Sony Xperia Z2 Tablet Review

The Xperia Z2 Tablet is thin, light, waterproof and generally excellent.

Sony Xperia Z2 Tablet: On the plus side

The Xperia Z2 tablet is surprisingly light. At 426 grams it’s lighter than the iPad Air, although it’s still slightly heavier than Amazon’s Kindle Fire HDX tablet. The real surprise here is that while the Xperia Z2 is relatively thin, with a 10.1 inch 1920×1200 LCD to slot into its 266×6.4x172mm frame you more or less expect it to be heavy in the hand. It simply isn’t, and everyone I’ve handed the Xperia Z2 to has commented on this first up.
Under its diminutive frame lies a Qualcomm Snapdragon 801 2.3Ghz processor with 3GB of onboard RAM, a solid combination that assists the Xperia Z2 to a Geekbench 3 score of 2066 in multicore mode, although the usual caveats about dodgy Android benchmarking still apply. The practical upshot is that the Xperia Z2 Tablet is a solid performer with most apps, including heavy gaming. Sony rate’s the Xperia Z2 Tablet’s battery life at 13 hours for video playback, a figure my own tests bear out.

It looks solid and heavy, but it's instead very light indeed.
It looks solid and heavy, but it’s instead very light indeed.

Video watching is a pleasant task on the Xperia Z2 Tablet with a vivid 1920×1200 224ppi display. Wireless is covered by 802.11a/b/g/n/ac, GPS, Bluetooth 4.0, IR Remote and NFC functions. Storage is either 16GB or 32GB, supplemented with a microSD card slot on the top of the tablet.
While Samsung has been busy touting how waterproof its Samsung Galaxy S5 is, it’s a feature that Sony’s been making a part of its Xperia line for some time. The Xperia Z1 and Z2 phones are waterproof as is the Z Ultra. That’s fine and understandable for phones, but Sony has also applied the same waterproofing magic to the Z2 tablet. I’ve got to suspect that fewer people go swimming with their tablets than their smartphones, but it’s still a nice feature to have.
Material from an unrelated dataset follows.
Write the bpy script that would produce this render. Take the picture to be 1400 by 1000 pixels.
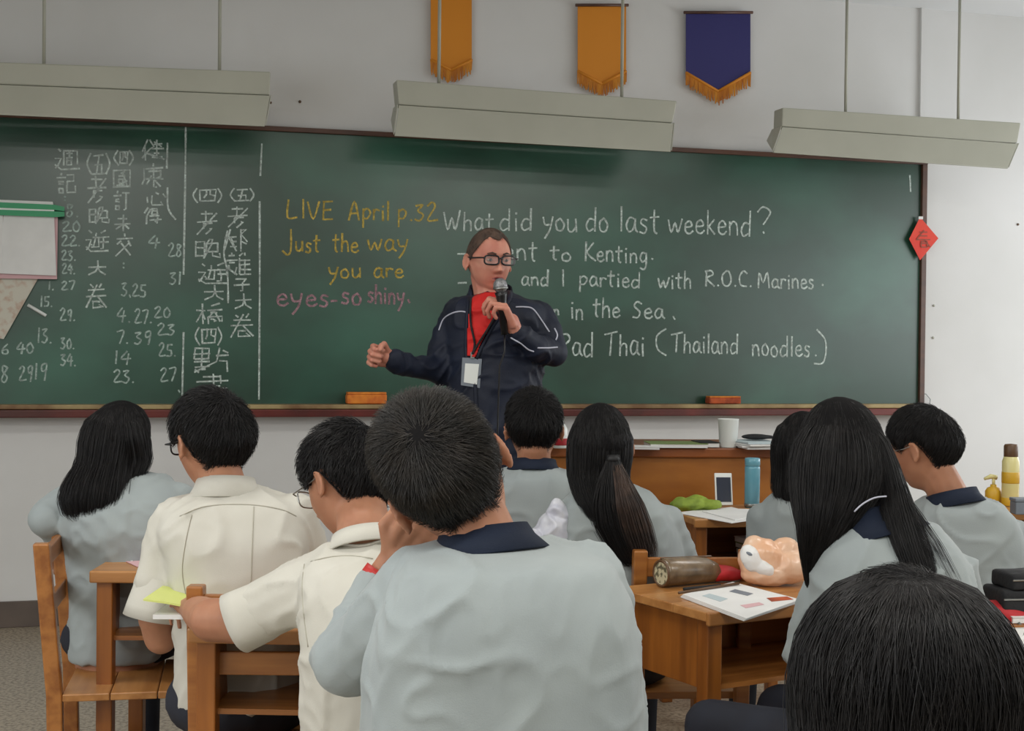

Sony Xperia Z2 Tablet: On the minus side

The Xperia Z2 Tablet is very thin and very light, but it’s also very big for a 10 inch tablet, and nowhere is this more evident than in the bezel, which measures in at 1.5cm top and bottom and over 2cm at the sides. The entire front panel is quite dark, so when you switch it on, the screen is rather solidly contrasted to the bezel, which feels a lot like wasted space. There may well be technical reasons why this is so, but given the Xperia Z2 Tablet’s rather large size, you’re going to notice it every single time.
It’s dustproof and waterproof and very thin indeed, but Sony has also managed to build a tablet that is rather strangely flexible. I’m not talking here of flexible in the LG G Flex sense where it’s an intended feature, but instead in that it’ll flex with even a small amount of force due to its largely plastic construction. I haven’t snapped it (yet), but it’s worrying.
The Xperia Z2 also suffers from an unusual restriction at play if you’re after a tablet with multiple users in mind, because if you do opt for the 4G LTE variant of the tablet, you’re stuck with a single user at any time, whereas the Wi-Fi models are free to allow multiple accounts. That’s not purely a Sony matter, but it’s worth keeping in mind.
Like most other waterproof mobile devices, there’s a price to pay for sealing up the Xperia Z2 Tablet, and that’s in the fact that to add a microSD card or recharge the tablet, you’ve got to flick up a tiny covering plate. Not only is it mildly irksome, but I wonder about the breakage rate on these kinds of tabs, because once it’s broken, your waterproofing is completely moot.

Sony Xperia Z2 Tablet: Pricing

Sony offers the Xperia Z2 in 16 and 32GB Wi-Fi variants for a suggested RRP of $599 and $699 respectively. There’s also a 4G LTE model with 16GB of onboard storage for $749.
Telstra offers the 4G variant on contract on plans starting at $50/month with 1GB of data (excess 2.44c/MB) for a minimum 24 month cost of $1200, or outright (and presumably locked to Telstra) for $720.

Sony Xperia Z2: Fat Duck Verdict

The Xperia Z2 Tablet isn’t without its flaws. I do wish they’d been able to cut the bezel down and thus reduce its overall size just a little bit, because as it stands even some “generic” tablet accessories will struggle to accommodate its rather peculiar size. Equally, the flexing of the plastic gives me pause for thought regarding its long-term durability.
That being said, in almost every other respect the Xperia Z2 Tablet is a solid winner in the increasingly competitive tablet space.
It’s a tablet you could fearlessly take outside, or into the kitchen, or even the bathroom. Although if you do, please don’t hand it to me afterwards.